The eccentricity is also the ratio of the semimajor axis $a$ to the distance $d$ from the center to the directrix:

e={\frac {a}{d}}.

The eccentricity can be expressed in terms of the flattening $f$ (defined as $f=1-b/a$ for semimajor axis $a$ and semiminor axis $b$ ):

e={\sqrt {1-(1-f)^{2}}}={\sqrt {f(2-f)}}.

(Flattening may be denoted by $g$ in some subject areas if $f$ is linear eccentricity.)

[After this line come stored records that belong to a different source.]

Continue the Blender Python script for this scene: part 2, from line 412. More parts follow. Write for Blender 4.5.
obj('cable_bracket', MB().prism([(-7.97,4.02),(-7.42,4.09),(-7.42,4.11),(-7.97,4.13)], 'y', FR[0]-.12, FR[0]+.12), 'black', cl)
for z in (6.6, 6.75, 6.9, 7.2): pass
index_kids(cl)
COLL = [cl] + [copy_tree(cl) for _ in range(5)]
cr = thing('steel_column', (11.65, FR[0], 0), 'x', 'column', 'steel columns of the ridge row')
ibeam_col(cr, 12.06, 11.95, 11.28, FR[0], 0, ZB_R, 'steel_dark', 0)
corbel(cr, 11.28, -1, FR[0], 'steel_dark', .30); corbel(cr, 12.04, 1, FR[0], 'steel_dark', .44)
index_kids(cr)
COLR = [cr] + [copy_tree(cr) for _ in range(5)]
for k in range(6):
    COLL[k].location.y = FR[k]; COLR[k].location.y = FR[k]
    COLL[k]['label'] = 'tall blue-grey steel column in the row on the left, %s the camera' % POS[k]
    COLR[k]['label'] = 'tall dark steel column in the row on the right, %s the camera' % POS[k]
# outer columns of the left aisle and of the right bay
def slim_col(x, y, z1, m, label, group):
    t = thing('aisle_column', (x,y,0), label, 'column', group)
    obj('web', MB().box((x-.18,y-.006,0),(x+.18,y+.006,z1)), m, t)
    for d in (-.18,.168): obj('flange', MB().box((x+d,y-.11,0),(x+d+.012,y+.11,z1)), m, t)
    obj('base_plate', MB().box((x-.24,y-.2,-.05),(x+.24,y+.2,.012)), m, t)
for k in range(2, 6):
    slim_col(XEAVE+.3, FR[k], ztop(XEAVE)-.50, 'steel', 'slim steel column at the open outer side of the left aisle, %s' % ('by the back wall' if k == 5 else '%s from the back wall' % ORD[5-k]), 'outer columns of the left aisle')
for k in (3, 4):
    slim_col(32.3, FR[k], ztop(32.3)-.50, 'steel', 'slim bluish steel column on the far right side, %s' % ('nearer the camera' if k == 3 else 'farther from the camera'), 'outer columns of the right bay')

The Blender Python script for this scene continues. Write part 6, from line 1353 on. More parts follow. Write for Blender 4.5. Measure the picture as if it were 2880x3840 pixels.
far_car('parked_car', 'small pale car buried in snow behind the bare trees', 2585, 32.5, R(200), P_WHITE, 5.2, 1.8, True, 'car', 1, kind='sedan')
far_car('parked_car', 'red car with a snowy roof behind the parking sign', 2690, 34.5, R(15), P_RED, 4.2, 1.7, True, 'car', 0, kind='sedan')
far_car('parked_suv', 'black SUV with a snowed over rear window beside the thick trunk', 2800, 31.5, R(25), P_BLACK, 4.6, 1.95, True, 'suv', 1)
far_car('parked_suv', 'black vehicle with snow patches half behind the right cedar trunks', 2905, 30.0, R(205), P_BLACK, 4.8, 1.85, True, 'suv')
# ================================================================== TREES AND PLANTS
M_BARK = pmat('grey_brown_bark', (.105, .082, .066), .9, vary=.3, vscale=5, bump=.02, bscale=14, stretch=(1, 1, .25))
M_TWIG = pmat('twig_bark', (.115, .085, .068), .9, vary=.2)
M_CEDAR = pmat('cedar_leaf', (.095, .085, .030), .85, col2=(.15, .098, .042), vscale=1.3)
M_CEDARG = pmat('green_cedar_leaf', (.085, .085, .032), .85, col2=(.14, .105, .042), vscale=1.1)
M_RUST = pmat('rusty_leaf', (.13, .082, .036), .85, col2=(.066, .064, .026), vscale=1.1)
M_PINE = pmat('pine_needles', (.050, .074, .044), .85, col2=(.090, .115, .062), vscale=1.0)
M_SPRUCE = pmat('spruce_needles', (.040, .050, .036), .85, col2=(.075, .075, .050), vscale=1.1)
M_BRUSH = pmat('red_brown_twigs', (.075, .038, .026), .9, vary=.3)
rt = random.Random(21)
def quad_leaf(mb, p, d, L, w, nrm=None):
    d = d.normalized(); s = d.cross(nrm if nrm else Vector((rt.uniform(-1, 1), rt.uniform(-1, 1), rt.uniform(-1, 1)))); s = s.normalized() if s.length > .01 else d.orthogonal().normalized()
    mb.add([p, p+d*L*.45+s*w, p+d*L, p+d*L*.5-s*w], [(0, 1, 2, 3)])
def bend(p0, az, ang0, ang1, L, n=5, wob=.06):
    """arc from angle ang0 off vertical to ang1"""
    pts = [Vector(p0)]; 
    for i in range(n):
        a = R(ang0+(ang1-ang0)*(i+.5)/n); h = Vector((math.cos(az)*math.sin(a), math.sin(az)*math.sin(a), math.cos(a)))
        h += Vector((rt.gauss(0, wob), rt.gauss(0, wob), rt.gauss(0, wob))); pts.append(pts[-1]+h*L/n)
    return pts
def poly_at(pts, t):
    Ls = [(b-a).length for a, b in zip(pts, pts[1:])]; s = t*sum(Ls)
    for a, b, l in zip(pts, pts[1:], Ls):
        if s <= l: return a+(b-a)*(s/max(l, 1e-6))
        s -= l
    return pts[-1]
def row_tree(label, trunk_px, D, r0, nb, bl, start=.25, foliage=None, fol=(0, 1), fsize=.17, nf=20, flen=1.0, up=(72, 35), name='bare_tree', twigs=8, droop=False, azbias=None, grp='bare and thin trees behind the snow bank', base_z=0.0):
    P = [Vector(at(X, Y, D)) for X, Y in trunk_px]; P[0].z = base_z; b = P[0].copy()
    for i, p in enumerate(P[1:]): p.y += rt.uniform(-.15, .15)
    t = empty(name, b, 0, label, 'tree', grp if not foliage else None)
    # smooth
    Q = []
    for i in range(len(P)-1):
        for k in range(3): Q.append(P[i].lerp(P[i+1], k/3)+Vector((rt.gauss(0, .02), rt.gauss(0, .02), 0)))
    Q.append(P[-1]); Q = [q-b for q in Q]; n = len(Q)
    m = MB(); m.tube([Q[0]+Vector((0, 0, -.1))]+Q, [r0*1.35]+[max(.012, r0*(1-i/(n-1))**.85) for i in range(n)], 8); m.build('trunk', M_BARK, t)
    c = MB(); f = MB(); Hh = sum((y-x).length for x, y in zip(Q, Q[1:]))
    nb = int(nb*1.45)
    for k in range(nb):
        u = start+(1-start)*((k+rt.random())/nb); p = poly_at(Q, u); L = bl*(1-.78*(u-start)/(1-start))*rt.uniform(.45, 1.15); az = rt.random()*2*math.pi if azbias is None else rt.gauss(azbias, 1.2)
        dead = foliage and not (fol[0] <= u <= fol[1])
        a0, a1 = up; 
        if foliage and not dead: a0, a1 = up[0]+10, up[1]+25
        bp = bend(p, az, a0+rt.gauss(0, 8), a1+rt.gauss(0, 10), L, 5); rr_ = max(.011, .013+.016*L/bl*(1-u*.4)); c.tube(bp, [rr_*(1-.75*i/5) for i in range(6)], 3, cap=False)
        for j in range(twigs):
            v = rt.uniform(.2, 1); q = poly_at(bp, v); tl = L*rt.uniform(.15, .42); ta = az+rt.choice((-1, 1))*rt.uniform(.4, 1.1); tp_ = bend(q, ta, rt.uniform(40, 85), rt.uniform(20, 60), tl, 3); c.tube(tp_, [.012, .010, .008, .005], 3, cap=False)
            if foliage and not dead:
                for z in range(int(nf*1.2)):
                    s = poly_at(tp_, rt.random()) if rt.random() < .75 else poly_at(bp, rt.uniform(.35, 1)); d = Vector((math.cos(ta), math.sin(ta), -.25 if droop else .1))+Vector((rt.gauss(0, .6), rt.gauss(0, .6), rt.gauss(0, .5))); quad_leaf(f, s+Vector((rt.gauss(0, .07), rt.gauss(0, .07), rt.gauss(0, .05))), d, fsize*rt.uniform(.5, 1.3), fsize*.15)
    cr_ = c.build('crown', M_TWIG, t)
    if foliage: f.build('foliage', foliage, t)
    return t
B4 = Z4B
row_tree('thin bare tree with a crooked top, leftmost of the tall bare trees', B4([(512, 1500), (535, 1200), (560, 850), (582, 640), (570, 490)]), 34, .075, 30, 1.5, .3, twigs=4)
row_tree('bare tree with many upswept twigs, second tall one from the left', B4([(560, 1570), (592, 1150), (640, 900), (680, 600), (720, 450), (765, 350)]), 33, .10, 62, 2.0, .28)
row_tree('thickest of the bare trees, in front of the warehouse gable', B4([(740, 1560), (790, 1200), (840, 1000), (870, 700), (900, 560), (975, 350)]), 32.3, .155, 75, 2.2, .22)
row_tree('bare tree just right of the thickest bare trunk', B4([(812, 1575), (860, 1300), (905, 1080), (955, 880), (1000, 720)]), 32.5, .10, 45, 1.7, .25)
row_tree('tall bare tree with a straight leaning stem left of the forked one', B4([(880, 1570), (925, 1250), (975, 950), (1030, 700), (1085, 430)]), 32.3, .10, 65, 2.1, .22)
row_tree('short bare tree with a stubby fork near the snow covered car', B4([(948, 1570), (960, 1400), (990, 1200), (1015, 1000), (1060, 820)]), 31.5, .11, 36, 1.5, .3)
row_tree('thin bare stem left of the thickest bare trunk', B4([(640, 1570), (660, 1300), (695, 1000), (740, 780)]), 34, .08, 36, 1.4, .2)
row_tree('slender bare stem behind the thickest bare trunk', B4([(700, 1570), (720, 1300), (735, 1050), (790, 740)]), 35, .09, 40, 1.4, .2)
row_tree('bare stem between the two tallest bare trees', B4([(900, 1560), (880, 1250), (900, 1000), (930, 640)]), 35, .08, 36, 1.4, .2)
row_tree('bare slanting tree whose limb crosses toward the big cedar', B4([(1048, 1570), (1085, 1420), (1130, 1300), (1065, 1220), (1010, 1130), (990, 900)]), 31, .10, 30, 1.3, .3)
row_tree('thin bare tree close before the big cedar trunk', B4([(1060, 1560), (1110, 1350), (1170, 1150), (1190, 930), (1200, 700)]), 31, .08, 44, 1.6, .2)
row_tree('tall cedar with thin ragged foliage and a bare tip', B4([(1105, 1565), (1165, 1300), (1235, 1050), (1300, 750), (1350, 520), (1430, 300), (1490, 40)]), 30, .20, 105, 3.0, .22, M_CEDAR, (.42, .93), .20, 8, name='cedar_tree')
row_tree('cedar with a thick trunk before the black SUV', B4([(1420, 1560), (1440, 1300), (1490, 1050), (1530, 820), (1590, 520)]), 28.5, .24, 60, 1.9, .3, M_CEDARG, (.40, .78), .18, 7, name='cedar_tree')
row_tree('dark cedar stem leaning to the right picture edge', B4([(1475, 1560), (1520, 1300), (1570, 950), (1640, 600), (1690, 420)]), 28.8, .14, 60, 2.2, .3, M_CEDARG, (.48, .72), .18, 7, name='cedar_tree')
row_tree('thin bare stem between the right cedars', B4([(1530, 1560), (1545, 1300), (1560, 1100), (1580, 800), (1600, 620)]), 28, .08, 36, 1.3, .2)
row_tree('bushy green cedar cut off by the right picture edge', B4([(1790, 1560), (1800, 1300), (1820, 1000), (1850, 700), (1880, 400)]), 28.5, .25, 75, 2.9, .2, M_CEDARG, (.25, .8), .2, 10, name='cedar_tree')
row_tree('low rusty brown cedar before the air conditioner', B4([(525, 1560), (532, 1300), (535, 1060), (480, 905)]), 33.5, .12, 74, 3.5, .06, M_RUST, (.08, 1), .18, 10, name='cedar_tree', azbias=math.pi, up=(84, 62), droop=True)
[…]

Define the maximum and minimum radii $r_{\text{max}}$ and $r_{\text{min}}$ as the maximum and minimum distances from either focus to the ellipse (that is, the distances from either focus to the two ends of the major axis). Then with semimajor axis $a$ , the eccentricity is given by

e={\frac {r_{\text{max}}-r_{\text{min}}}{r_{\text{max}}+r_{\text{min}}}}={\frac {r_{\text{max}}-r_{\text{min}}}{2a}},

which is the distance between the foci divided by the length of the major axis.

Hyperbolas

The eccentricity of a hyperbola can be any real number greater than 1, with no upper bound. The eccentricity of a rectangular hyperbola is ${\sqrt {2}}$ .

Quadrics

The eccentricity of a three-dimensional quadric is the eccentricity of a designated section of it. For example, on a triaxial ellipsoid, the meridional eccentricity is that of the ellipse formed by a section containing both the longest and the shortest axes (one of which will be the polar axis), and the equatorial eccentricity is the eccentricity of the ellipse formed by a section through the centre, perpendicular to the polar axis (i.e. in the equatorial plane). But: conic sections may occur on surfaces of higher order, too (see image).

Celestial mechanics

In celestial mechanics, for bound orbits in a spherical potential, the definition above is informally generalized. When the apocenter distance is close to the pericenter distance, the orbit is said to have low eccentricity; when they are very different, the orbit is said be eccentric or having eccentricity near unity. This definition coincides with the mathematical definition of eccentricity for ellipses, in Keplerian, i.e., $1/r$ potentials.

Analogous classifications

A number of classifications in mathematics use derived terminology from the classification of conic sections by eccentricity:

Classification of elements of SL₂(R) as elliptic, parabolic, and hyperbolic – and similarly for classification of elements of PSL₂(R), the real Möbius transformations.
Classification of discrete distributions by variance-to-mean ratio; see cumulants of some discrete probability distributions for details.
Classification of partial differential equations is by analogy with the conic sections classification; see elliptic, parabolic and hyperbolic partial differential equations.^[3]

References

^ Thomas, George B.; Finney, Ross L. (1979), Calculus and Analytic Geometry (fifth ed.), Addison-Wesley, p. 434. ISBN 0-201-07540-7
^ Ayoub, Ayoub B., "The eccentricity of a conic section", The College Mathematics Journal 34(2), March 2003, 116-121.
^ "Classification of Linear PDEs in Two Independent Variables". Retrieved 2 July 2013.